Gen. David Petraeus Says Afghanistan Collapse 'Catastrophic' for U.S.

David Petraeus, the retired Army general and former director of the CIA, has called the Taliban's tightening grip on Afghanistan "catastrophic" for the U.S. and the world.

Petraeus, who previously served as the top U.S. commander in Afghanistan, described the fall of several Afghan cities to the Taliban in recent days as "disastrous."

"This is an enormous national security setback and it is on the verge of getting much worse unless we decide to take really significant action," he told The Rita Cosby Show on WABC Radio on Friday.

Petraeus said he had feared a "psychological collapse" months ago because the U.S. withdrawal of troops had prompted the removal of NATO troops along with thousands of contractors who had maintained the Afghan Air Force.

"So we're now in a situation where the Taliban is trying to encircle Kabul, a city of 5 or 6 million, before hundreds of thousands of refugees starting flooding into it," he said.

"If we choose to and if we communicated effectively to the Taliban that they need to halt what they're doing or we will bring down the might of the U.S. military on them, we can stop this."

David Howell Petraeus
David Howell Petraeus attends the Ambrosetti International Economic Forum 2019 "Lo scenario dell'Economia e della Finanza" on September 6, 2019 in Cernobbio, Italy. Pier Marco Tacca/Getty Images

President Joe Biden announced in April that U.S. troops would fully withdraw from Afghanistan by September 11. That deadline was later moved up to August 31, and most troops had already left the country.

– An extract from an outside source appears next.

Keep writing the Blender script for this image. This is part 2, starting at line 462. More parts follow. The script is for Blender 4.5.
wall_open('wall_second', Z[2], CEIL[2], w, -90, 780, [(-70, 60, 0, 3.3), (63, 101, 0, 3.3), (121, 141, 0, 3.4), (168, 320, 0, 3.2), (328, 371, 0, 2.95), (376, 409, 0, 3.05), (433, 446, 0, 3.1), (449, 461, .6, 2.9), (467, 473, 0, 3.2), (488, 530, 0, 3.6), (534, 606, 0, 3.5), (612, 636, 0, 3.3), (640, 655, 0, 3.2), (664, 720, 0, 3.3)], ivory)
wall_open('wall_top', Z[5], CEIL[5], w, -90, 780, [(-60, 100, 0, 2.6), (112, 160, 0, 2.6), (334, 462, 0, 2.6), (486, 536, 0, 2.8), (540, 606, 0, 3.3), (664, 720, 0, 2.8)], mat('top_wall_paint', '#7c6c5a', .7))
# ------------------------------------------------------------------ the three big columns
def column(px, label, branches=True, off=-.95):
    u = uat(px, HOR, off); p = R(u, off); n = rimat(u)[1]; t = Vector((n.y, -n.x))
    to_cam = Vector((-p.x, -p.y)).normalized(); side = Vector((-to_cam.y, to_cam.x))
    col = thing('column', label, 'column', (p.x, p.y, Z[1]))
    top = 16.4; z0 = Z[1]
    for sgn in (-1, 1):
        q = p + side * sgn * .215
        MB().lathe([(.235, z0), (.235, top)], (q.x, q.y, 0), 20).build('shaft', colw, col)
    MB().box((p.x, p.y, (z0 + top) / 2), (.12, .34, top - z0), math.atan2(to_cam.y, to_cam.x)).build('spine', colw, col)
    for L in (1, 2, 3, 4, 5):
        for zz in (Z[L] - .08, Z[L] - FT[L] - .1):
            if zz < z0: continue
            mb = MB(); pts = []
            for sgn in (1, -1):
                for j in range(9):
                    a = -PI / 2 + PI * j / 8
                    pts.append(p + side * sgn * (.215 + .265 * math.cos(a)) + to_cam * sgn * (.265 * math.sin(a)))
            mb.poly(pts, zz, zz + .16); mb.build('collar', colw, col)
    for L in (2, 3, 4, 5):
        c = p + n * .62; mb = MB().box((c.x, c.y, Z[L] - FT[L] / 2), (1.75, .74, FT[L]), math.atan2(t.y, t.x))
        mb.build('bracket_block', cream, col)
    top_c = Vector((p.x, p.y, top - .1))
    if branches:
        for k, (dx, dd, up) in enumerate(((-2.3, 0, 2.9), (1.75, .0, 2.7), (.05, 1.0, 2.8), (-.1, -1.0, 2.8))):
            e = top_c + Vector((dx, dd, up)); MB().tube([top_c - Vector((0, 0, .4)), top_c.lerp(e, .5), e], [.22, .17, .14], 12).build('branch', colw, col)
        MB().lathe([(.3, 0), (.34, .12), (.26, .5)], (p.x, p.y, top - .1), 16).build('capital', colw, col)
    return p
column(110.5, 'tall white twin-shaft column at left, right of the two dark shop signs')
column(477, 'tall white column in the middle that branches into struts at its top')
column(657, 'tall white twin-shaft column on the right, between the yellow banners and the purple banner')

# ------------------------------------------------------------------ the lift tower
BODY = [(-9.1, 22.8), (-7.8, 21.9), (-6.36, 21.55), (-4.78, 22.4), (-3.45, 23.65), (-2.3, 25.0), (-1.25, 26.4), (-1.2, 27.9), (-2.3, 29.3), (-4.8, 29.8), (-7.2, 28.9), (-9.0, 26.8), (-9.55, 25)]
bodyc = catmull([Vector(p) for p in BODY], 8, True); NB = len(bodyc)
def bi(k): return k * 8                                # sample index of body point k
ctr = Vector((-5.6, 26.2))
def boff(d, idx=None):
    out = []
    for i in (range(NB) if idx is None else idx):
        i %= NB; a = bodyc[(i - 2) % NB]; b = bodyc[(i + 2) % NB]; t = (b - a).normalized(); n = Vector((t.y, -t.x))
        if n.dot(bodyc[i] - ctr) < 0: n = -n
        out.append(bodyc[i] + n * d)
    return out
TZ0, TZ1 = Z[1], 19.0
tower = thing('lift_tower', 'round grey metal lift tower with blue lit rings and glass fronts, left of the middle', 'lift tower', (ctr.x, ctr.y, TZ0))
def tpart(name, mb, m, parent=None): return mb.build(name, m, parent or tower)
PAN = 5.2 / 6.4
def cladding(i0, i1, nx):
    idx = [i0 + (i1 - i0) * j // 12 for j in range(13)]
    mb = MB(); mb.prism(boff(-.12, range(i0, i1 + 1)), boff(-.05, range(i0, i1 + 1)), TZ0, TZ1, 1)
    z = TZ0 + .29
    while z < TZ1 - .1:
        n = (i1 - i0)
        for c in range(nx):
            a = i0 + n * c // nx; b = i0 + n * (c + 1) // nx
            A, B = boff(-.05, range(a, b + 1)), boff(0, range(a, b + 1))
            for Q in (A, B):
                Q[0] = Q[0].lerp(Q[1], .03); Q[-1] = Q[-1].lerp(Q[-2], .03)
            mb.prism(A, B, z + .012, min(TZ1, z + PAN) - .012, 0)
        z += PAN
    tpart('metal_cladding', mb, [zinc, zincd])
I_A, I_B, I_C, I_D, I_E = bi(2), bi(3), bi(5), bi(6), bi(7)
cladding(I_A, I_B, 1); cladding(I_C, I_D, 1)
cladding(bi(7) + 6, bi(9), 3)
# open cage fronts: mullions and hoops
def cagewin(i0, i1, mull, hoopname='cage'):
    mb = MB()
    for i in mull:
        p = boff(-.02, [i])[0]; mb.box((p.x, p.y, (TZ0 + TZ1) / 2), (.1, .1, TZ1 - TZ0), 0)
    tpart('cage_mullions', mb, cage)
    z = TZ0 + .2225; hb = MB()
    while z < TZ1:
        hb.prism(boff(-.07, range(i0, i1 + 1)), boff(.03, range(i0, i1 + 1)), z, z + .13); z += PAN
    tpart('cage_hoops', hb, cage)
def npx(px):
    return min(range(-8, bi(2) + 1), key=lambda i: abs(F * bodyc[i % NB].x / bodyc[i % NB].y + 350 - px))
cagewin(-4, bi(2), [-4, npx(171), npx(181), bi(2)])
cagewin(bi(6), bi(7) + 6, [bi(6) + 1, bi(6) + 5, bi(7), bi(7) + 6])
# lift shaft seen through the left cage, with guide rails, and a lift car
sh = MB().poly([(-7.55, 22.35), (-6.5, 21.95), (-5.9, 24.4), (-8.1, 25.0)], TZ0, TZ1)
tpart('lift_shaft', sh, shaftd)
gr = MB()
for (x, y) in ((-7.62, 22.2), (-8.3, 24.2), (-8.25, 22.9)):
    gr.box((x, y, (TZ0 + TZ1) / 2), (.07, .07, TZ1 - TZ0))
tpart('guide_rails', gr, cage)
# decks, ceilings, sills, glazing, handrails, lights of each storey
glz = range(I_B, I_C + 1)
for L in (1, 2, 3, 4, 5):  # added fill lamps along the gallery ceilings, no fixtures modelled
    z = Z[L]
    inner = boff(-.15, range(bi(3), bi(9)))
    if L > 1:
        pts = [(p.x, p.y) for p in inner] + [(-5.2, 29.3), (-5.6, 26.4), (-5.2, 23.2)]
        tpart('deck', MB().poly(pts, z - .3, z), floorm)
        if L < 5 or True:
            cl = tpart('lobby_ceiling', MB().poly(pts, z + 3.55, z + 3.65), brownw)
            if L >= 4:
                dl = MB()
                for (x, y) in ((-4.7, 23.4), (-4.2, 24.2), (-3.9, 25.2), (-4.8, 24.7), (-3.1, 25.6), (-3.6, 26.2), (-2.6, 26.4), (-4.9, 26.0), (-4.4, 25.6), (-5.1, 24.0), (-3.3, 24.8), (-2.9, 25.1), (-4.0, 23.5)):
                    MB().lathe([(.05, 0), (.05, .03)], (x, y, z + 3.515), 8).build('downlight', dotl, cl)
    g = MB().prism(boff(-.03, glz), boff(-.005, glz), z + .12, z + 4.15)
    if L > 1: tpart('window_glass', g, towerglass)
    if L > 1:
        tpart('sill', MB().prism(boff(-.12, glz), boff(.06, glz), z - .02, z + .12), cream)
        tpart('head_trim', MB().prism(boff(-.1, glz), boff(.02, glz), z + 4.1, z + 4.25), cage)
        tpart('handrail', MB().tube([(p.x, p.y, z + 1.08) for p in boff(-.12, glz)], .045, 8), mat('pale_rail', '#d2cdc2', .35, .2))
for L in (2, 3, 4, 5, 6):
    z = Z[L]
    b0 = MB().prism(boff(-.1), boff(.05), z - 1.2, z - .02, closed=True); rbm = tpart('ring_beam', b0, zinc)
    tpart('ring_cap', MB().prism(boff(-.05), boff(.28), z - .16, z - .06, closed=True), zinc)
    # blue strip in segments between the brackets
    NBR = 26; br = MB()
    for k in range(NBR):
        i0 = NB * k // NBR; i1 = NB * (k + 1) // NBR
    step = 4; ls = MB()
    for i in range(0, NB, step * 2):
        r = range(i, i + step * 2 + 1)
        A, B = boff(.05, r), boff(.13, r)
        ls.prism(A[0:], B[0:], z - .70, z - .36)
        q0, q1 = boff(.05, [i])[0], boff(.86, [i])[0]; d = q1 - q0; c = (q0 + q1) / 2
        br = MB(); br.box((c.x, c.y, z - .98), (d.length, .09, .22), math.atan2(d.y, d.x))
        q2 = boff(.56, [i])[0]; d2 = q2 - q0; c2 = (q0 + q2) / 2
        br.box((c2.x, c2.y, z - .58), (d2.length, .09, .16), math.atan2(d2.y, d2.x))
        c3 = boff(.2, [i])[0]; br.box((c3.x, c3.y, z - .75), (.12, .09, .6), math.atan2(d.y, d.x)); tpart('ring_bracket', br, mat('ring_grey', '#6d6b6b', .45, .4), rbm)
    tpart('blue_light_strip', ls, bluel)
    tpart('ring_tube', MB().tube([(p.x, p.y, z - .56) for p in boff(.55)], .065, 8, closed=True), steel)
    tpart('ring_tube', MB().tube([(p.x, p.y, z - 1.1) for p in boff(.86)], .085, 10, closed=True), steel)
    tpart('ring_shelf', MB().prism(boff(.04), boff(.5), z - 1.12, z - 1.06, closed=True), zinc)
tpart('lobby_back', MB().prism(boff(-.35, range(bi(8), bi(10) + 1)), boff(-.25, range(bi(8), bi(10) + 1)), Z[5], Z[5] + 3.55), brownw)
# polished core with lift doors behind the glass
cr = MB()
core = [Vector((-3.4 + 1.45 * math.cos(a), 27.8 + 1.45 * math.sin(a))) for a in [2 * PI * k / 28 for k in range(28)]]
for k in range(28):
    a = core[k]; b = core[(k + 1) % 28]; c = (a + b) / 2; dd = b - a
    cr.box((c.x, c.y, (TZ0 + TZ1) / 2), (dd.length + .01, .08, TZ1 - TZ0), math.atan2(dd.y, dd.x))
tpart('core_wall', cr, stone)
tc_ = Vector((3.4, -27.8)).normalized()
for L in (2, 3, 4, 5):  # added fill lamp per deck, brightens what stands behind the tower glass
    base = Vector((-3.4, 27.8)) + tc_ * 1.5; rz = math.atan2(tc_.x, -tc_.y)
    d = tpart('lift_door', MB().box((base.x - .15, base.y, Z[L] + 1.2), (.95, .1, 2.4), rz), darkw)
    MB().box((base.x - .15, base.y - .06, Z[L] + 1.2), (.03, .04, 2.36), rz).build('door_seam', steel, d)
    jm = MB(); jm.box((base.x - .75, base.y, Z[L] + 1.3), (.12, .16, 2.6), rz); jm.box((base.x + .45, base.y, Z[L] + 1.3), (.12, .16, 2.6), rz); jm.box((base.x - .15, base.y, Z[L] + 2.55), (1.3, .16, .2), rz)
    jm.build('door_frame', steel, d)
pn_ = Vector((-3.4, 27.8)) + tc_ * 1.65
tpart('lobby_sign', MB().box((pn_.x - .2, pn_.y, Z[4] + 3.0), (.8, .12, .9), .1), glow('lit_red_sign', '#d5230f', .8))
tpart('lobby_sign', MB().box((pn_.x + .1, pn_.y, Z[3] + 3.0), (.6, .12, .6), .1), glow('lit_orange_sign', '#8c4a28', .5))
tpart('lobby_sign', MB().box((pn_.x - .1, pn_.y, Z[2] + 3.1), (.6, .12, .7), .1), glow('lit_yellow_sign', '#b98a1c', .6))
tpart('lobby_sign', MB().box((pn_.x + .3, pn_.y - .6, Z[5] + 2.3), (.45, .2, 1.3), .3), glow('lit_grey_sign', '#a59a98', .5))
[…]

On Saturday, Biden said he had authorized the deployment of 5,000 U.S. troops to Afghanistan to ensure "an orderly and safe drawdown" of U.S. and other allied personnel. On Sunday, Taliban militants reportedly entered the outskirts of the Afghan capital, Kabul, as the U.S. ramped up the evacuation of its embassy in the city.

Petraeus said the Taliban's advances had shown that the decision to withdraw U.S. troops from Afghanistan was "a serious mistake."

"We should really take stock of what has happened and acknowledge, I think, that this was a serious mistake, and ask ourselves if having had 3,500 troops on the ground with no battlefield losses for 18 months with a manageable situation was not preferable to the catastrophe that we see unfolding in Afghanistan now," he said.

"Whether it is the Taliban taking over the country or it's the kind of civil war that we saw in the wake of the collapse of the Soviet, post-Soviet government, there are no good outcomes here. In fact, there's nothing more than horrible outcomes unless we are willing to acknowledge that this is not going as apparently the more optimistic projections laid out, and then take stock of the situation and re-examine what we could do."

Petraeus said he didn't fear an immediate threat to the U.S. from what he said was likely to be "a new sanctuary" for al-Qaeda and the Islamic State.

But he noted: "Remember what happened when Syria melted down? We used to describe it as a 'geopolitical Chernobyl', the meltdown of a country that spewed violence, extremism, instability and a tsunami of refugees."

Petraeus said those who made the decisions need to "own it."

He said: "In this case, the results cannot be sugar-coated... there was a saying that we occasionally used for really bad days and I said, look if it's a really bad day in Baghdad or Kabul, just go out to the podium and say we had a terrible day. Don't put lipstick on a pig. It undermines your credibility."

However, he said the situation could still be turned around.

"But it's going to take an enormous amount of effort to do so because we no longer have the major bases on the ground that we used to have," he said.

Petraeus also urged the U.S. to aid Afghans who served as interpreters and in other jobs for the U.S. government and are entitled to apply for Special Immigrant Visas.

"We should mount an airlift to get them out, if not to the United States because all the processing is done, at least to a third country where we can rapidly move them through that particular process," he said.

"Our credibility, our reputation depends on that, I think...we should feel a moral obligation and need to discharge that obligation."